A segunda, mais importante: solidificar a idéia de que censurar filmes, livros e pessoas é algo normal, e transformar o ato de reescrever a história em algo corriqueiro. Os verdadeiros alvos não são filmes como esse, mas tudo que mostre e documente a verdadeira história, para que possa ser substituída por algo mais conveniente. A bem da verdade, este filme, assim como os livros de Mark Twain nos EUA ou de Monteiro Lobato aqui no Brasil, não está sendo criticado por ser racista, mas por ser inconveniente para a “nova realidade” que se pretende criar. São apenas distrações, cortinas de fumaça para disfarçar o trabalho principal, que é substituir os fatos históricos por versões inventadas, condenando ao esquecimento ou banindo as opiniões indesejadas e ao mesmo tempo promovendo e enaltecendo as opiniões desejadas.

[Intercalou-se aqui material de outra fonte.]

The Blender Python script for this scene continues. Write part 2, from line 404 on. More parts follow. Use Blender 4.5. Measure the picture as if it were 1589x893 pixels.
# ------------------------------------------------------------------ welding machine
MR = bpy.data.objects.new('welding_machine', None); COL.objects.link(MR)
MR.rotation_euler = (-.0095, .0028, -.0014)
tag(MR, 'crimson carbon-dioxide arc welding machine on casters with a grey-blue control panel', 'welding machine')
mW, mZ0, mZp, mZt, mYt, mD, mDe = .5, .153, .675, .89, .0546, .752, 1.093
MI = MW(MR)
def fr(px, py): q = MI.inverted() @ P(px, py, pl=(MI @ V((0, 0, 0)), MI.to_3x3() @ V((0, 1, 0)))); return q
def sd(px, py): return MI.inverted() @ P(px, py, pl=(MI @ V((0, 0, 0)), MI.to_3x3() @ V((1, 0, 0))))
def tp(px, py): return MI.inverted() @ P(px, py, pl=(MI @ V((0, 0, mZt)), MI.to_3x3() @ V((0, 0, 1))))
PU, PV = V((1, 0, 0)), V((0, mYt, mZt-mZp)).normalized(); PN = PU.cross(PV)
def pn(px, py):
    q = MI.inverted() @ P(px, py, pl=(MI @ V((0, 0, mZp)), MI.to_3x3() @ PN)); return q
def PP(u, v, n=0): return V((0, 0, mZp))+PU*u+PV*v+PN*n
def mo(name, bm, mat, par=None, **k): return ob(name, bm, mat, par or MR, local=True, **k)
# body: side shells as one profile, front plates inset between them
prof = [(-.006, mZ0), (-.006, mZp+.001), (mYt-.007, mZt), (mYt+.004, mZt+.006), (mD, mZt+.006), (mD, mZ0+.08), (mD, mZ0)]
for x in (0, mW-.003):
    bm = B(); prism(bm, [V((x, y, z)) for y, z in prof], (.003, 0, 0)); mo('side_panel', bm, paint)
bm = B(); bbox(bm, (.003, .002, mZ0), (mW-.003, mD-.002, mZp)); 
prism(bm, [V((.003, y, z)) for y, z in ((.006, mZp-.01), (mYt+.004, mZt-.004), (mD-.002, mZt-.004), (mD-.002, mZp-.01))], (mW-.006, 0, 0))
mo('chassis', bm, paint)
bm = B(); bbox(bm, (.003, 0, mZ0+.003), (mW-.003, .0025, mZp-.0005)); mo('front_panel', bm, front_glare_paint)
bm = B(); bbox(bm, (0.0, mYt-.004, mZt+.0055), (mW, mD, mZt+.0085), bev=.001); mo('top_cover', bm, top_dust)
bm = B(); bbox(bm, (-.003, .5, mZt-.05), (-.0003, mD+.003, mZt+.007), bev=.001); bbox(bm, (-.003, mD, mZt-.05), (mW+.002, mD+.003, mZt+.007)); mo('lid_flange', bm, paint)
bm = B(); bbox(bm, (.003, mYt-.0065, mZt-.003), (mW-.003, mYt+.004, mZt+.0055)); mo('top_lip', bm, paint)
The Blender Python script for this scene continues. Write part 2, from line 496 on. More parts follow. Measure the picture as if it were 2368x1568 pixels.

Quando bem sucedida, esta tática cria verdades “do nada”, através de lugares-comuns que todos repetem e acreditam, baseados no argumento “todo mundo sabe disso”.

A tática do “dividir para conquistar” é tão antiga quanto a humanidade. Foi citada (e usada) por Napoleão, Júlio César e Filipe da Macedônia. Marx pregava a divisão de classes. Hitler, a divisão de raças. Mussolini, e vários outros políticos, a divisão de nacionalidades. No mundo moderno, a luta pelo poder instiga a luta entre grupos que se contrapõem alegando diferenças de cor, raça, opção sexual ou classe social, mas que no fundo diferem entre si apenas nos líderes que seguem.

Deixando um pouco de lado a realidade dos outros países e pensando na nossa: quando um jovem brasileiro semi-alfabetizado quer saber algo sobre a história do Brasil, que fontes ele buscará? Um livro de história que ele mal consegue compreender ou um filme do Wagner Moura? Irá constatar que a história é algo complexo, que pode ser visto sob muitos pontos de vista, ou vai preferir acreditar em uma versão arrumadinha, onde os “bons” e os “maus” estão pré-definidos e claramente rotulados? A resposta é óbvia e mostra a importância de se tentar combater este processo, que por aqui já está bem adiantado: na escola brasileira de hoje, o que se ensina como “história” é na verdade uma coleção de mitos, criados e cultivados para colocar em prática uma velha máxima: quem não conhece o passado não pode entender o presente. E quem não entende o presente e o mundo em que vive, não é dono de seu destino.

8 pensou em “QUEM CONTROLA O PASSADO CONTROLA O FUTURO

  1. Escreve o brilhante autor: Quando um jovem brasileiro semi-alfabetizado quer saber algo sobre a história do Brasil, que fontes ele buscará? Um livro de história que ele mal consegue compreender ou um filme do Wagner Moura?
    Infelizmente para facilitar (a juventude em sua maioria adora tudo já mastigado) as pesquisas andam se resumindo a rápidas googadas na internet, que fazem “ser verdade” fontes pouquíssimo confiáveis.

  2. Meu caro Bertoluci.

    Excelente análise e que me deixa muito preocupado. A nau dos insensatos esqueceu-se, ou nunca leu um aforismo famoso do filósofo norte-americano George Santayanna: “Quem esquece o passado,está pronto para repeti-lo”.
    E eu já vi isso antes… apesar dos meus parcos 48 anos de idade. Vi gente com esse mesmo fogo de ódio nos olhos, queimando livros, destruindo pinturas, derrubando estátuas, abandonando faculdades em que alguns professores davam aulas, censurando filmes, queimando películas, marchando dia e noite e, nessas marchas destruíam lojas, comércio, propriedades particulares e prédios públicos. Vi gente do mesmo naipe condenando livros, gravuras, quadros, esculturas e estátuas em cidades.
    aliás, todo mundo conhece essa história e sabe muito bem o resultado disso: Falo da Alemanha entre 1930 e 1945. Parece que a lição de Santayanna não foi aprendida e caminhamos rapidamente para repetir os mesmos erros do passado.